Tim: Since it’s Friday, let’s have this. We both quite liked their previous, so they’ve sent us their follow-up for consideration.

Tim: So, the first moments of that got me excited, with the guitar sounding fantastic. The verse came in, vocal sounding great and the production underneath also faultless.

Tom: True. And the pre-chorus is great too — although, while I know the 90s-aesthetic is a thing at the moment, I also think it might be getting just a bit overplayed. There’s only so many bright neon triangles the world can take.

Tim: But then…ooh, the chorus. It just, I don’t know, doesn’t sound enough – more like an extension of the verse than any separate part of the song.

Tom: Yes. You’re absolutely right: it needs kicking up one notch or two.

Tim: I don’t want to say it’s a problem with the vocal, but it certainly sounds like it needs backing up with just something else, something that says “YES, here I am, the most important part of the song”. Other than that: it’s great, particularly that middle eight. But I just want a bigger chorus, you know?

Laser Dreams – Stupid Love Song

“A massive smile on my face.”

Tim: Another new act out of Sweden today, claiming as their influences a-ha, Madonna, Kylie and Pet Shop Boys. Interested?

Tom: Definitely.

Tim: That, I think, is exactly how I would imagine a collaboration of those four acts, so first of all well done for using your inspiration well. Secondly, I didn’t realise how amazing it could sound. Possibly part of it could be an “oh, this actually does sound really good” surprise reaction, as unusually the first chorus did more for me than the second – that first stupid love song line immediately put a massive smile on my face.

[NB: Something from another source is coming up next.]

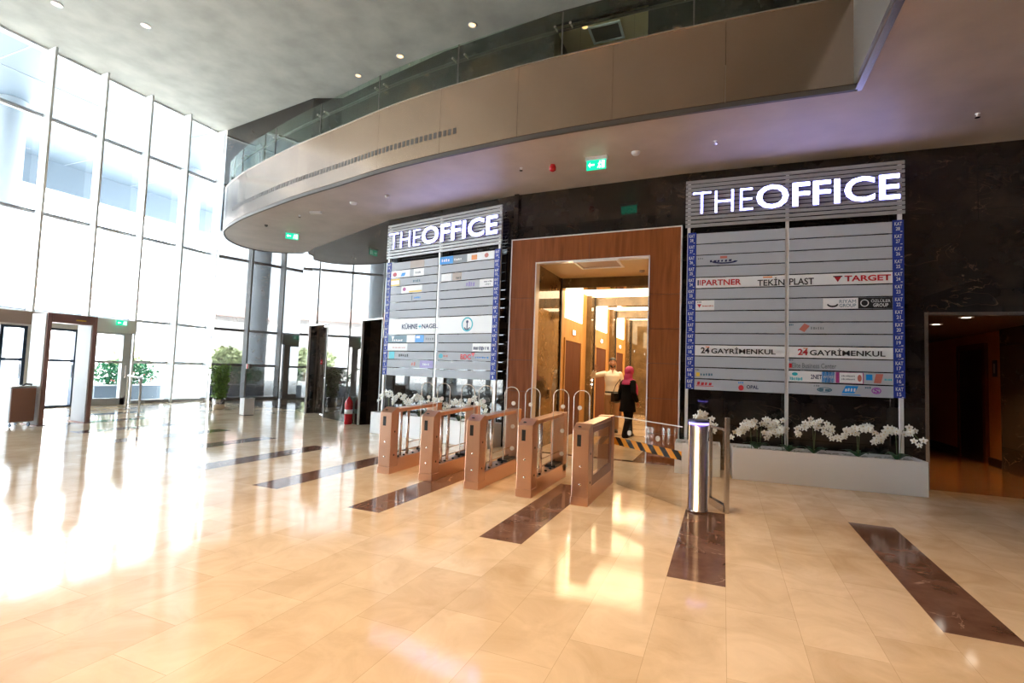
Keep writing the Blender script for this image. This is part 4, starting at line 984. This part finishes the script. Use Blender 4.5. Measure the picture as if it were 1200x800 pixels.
def fuse(mb, voxel=.011, it=6):
    """one continuous skin around the overlapping shapes in mb"""
    me = bpy.data.meshes.new('figure'); bmesh.ops.recalc_face_normals(mb.bm, faces=mb.bm.faces[:]); mb.bm.to_mesh(me); mb.bm.free()
    o = bpy.data.objects.new('figure_tmp', me); COL.objects.link(o)
    r = o.modifiers.new('r','REMESH'); r.mode = 'VOXEL'; r.voxel_size = voxel; r.use_smooth_shade = True
    m = o.modifiers.new('s','SMOOTH'); m.factor = .5; m.iterations = it
    bpy.context.view_layer.update(); out = bpy.data.meshes.new_from_object(o.evaluated_get(bpy.context.evaluated_depsgraph_get())); out.materials.clear(); bpy.data.objects.remove(o); return out
def limb(mb, P, R):
    for A, B, ra, rb in zip(P, P[1:], R, R[1:]):
        mb.tube([A, Vector(A).lerp(B,.5), B], 0, 14, True, [ra, (ra+rb)/2*1.03, rb]); mb.ball(A, ra, (1,1,1), 2); mb.ball(B, rb, (1,1,1), 2)
def loft(mb, rings):
    """rings: (x, y, z, rx, ry)"""
    n0 = len(mb.bm.faces); L = []
    for x, y, z, rx, ry in rings: L.append([mb.bm.verts.new((x+rx*math.cos(2*PI*k/24), y+ry*math.sin(2*PI*k/24), z)) for k in range(24)])
    for A, B in zip(L, L[1:]):
        for k in range(24): mb.bm.faces.new((A[k],A[(k+1)%24],B[(k+1)%24],B[k]))
    mb.bm.faces.new(L[0][::-1]); mb.bm.faces.new(L[-1]); mb._mark(n0)
def cut(mb, fn):
    bmesh.ops.delete(mb.bm, geom=[v for v in mb.bm.verts if fn(v.co)], context='VERTS')
# man: faces the hall, white shirt, right arm (left in view) raised with a bent elbow
def man(loc, rz):
    t = thing('person', 'man in white shirt and tan trousers facing the hall with one arm raised', 'person', loc, rz)
    k = 2.04/1.80
    S = lambda *p: Vector(p)*k
    LL = lambda rings, g=0: [tuple(q*k for q in (x, y, z, rx+g, ry+g)) for x, y, z, rx, ry in rings]
    RR = lambda *r: [q*k for q in r]
    torso = [(0,0,.90,.115,.165),(0,0,1.00,.105,.155),(.005,0,1.12,.105,.15),(.01,0,1.26,.12,.172),(.01,0,1.38,.118,.185),(.0,0,1.45,.09,.155),(0,0,1.50,.06,.075)]
    hips = [(0,0,.74,.10,.15),(0,0,.84,.115,.168),(0,0,.94,.112,.163),(0,0,1.0,.104,.152)]
    aL = [S(0,.185,1.425),S(-.03,.25,1.15),S(.07,.25,.90)]; aR = [S(0,-.185,1.425),S(.08,-.47,1.36),S(.25,-.43,1.50)]
    legs = [[S(0,sd*.095,.86),S(.02,sd*.10,.49),S(-.01,sd*.11,.09)] for sd in (-1,1)]
    m = MB(); loft(m, LL(torso,-.015)); loft(m, LL(hips,-.015)); limb(m, aL, RR(.045,.037,.027)); limb(m, aR, RR(.045,.037,.027))
    limb(m, [S(.0,0,1.44),S(.02,0,1.60)], RR(.062,.056))
    for L_ in legs: limb(m, L_, RR(.075,.05,.04))
    body = MB(); body.merge(fuse(m)); head(body, S(.035,0,1.69), .235*k, (1,.12))
    hand(body, aL[-1], (.1,.02,-1), (0,-1,0), -1, .25, .185*k); hand(body, aR[-1], (.25,.1,.95), (.9,.3,-.2), 1, .15, .185*k)
    body.build('body', [M_skin, M_eye, M_lipskin, M_hair], t, True)
    b = MB(); b.ball(S(.012,0,1.722), .118*k, (1.0,.80,.90), 4); cut(b, lambda v: v.z < (1.655 if v.x < .02 else 1.730)*k or (v.x > .065*k and v.z < 1.750*k)); b.build('hair', M_hair, t, True)
    b = MB(); b.ball(S(.060,0,1.625), .066*k, (.80,.92,.85), 4); cut(b, lambda v: v.z > 1.640*k or v.x < .045*k); b.build('beard', M_hair, t, True)
    m = MB(); loft(m, LL(torso,.012)); limb(m, [aL[0],aL[1],aL[1].lerp(aL[2],.86)], RR(.066,.056,.042)); limb(m, [aR[0],aR[1],aR[1].lerp(aR[2],.80)], RR(.066,.056,.043)); limb(m, [S(-.005,.0,1.45),S(.005,0,1.53)], RR(.075,.066))
    b = MB(); b.merge(fuse(m)); b.build('shirt', M_shirt, t, True)
    b = MB(); b.bm.faces.new([b.bm.verts.new(p) for p in (S(.080,-.03,1.53),S(.080,.03,1.53),S(.135,0,1.42))]); b.build('open_collar', M_skin, t)
    m = MB(); loft(m, LL(hips,.010))
    for L_ in legs: limb(m, [L_[0],L_[1],L_[2]+Vector((0,0,-.02))], RR(.098,.075,.066))
    b = MB(); b.merge(fuse(m)); b.build('trousers', M_trous, t, True)
    b = MB(); loft(b, LL([(0,0,.955,.125,.175),(0,0,.995,.122,.171)])); b.build('belt', M_shoe, t, True)
    for sd in (-1,1):
        b = MB(); b.ball(S(.05,sd*.115,.035), .14*k, (1,.38,.38), 3); cut(b, lambda v: v.z < .0); b.build('shoe', M_shoe, t, True)
    return t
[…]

Tom: The 80s/early 90s really are back again, again, aren’t they? There are minor irritations here — “feels so freaking wrong” would be better as “feels so wrong”, both because of the minced oath and because the timing grates; the middle eight is pretty poor — but you’re right, this is good.

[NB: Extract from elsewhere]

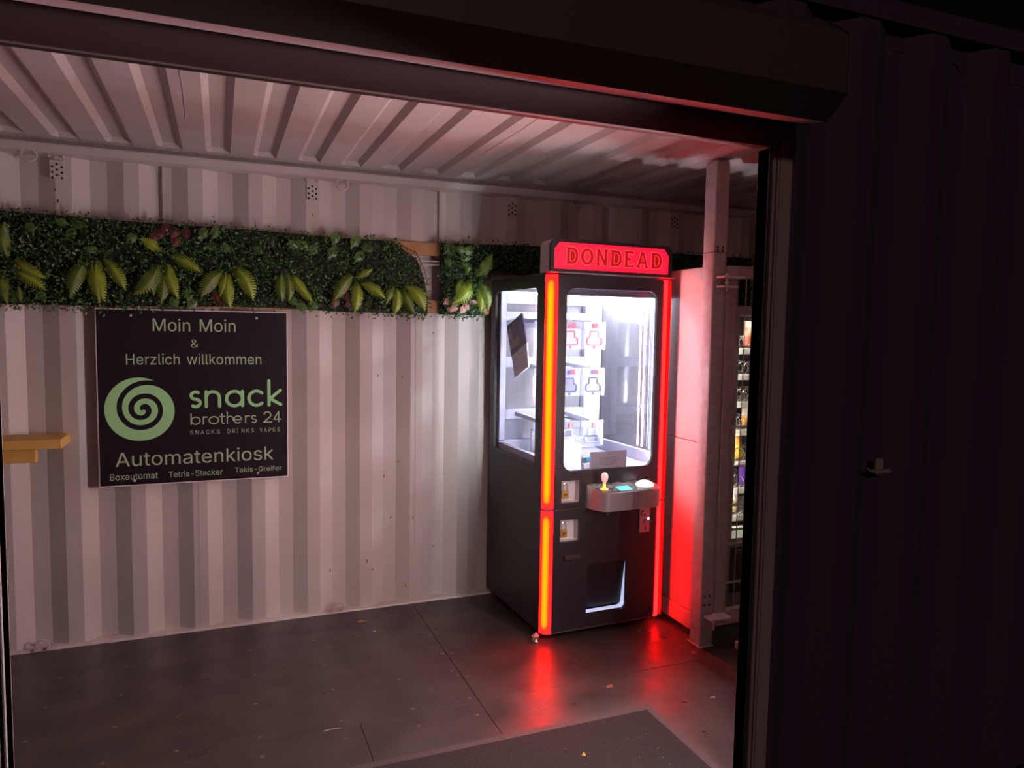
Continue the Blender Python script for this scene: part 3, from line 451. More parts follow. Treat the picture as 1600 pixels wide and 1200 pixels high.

I’ve been referencing the KLF’s Manual a lot recently, but their advice for a number one was, in short: find a groove that the world liked, rip it off, sing something that sounds good over the top, let professional people make it sound professional. I feel like they’ve followed that here.

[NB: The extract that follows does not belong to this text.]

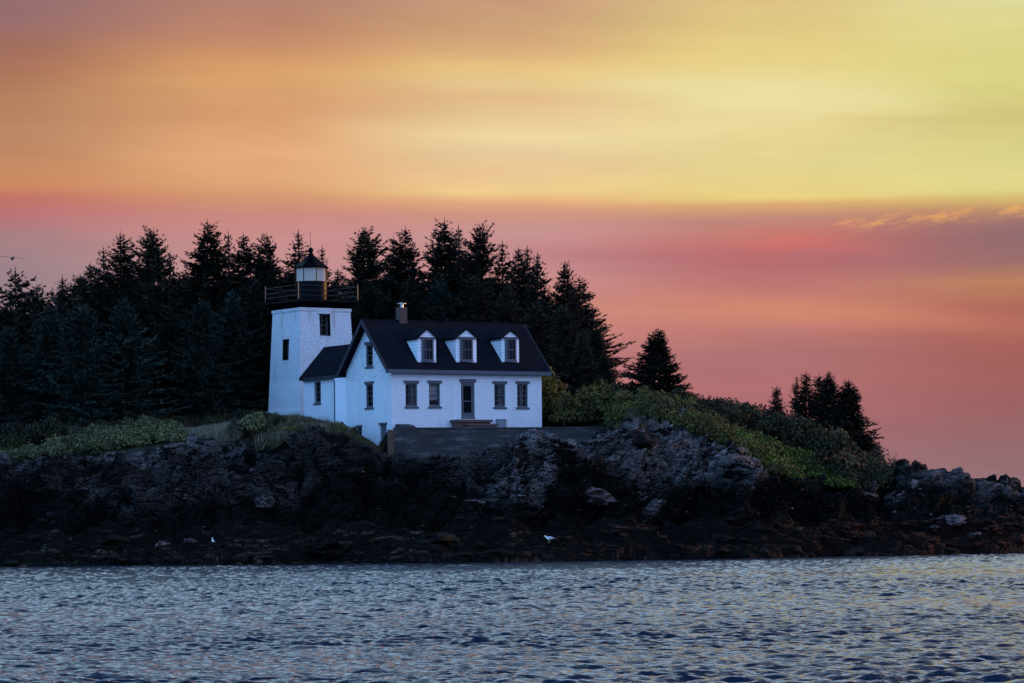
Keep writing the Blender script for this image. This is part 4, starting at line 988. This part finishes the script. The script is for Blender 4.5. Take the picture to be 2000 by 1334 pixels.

Tim: I do have one complaint, though, and it’s this: it needs something for that final chorus. A key change, maybe? I’m not sure, but it really just needs to go somewhere different – if there’s one staple of 80s music that this has very much embraced, it’s the tendency to go on a little bit past its welcome, because by the time that final chorus comes around my reaction was more an “oh, hello again”. I don’t know what it is, but the song needs it.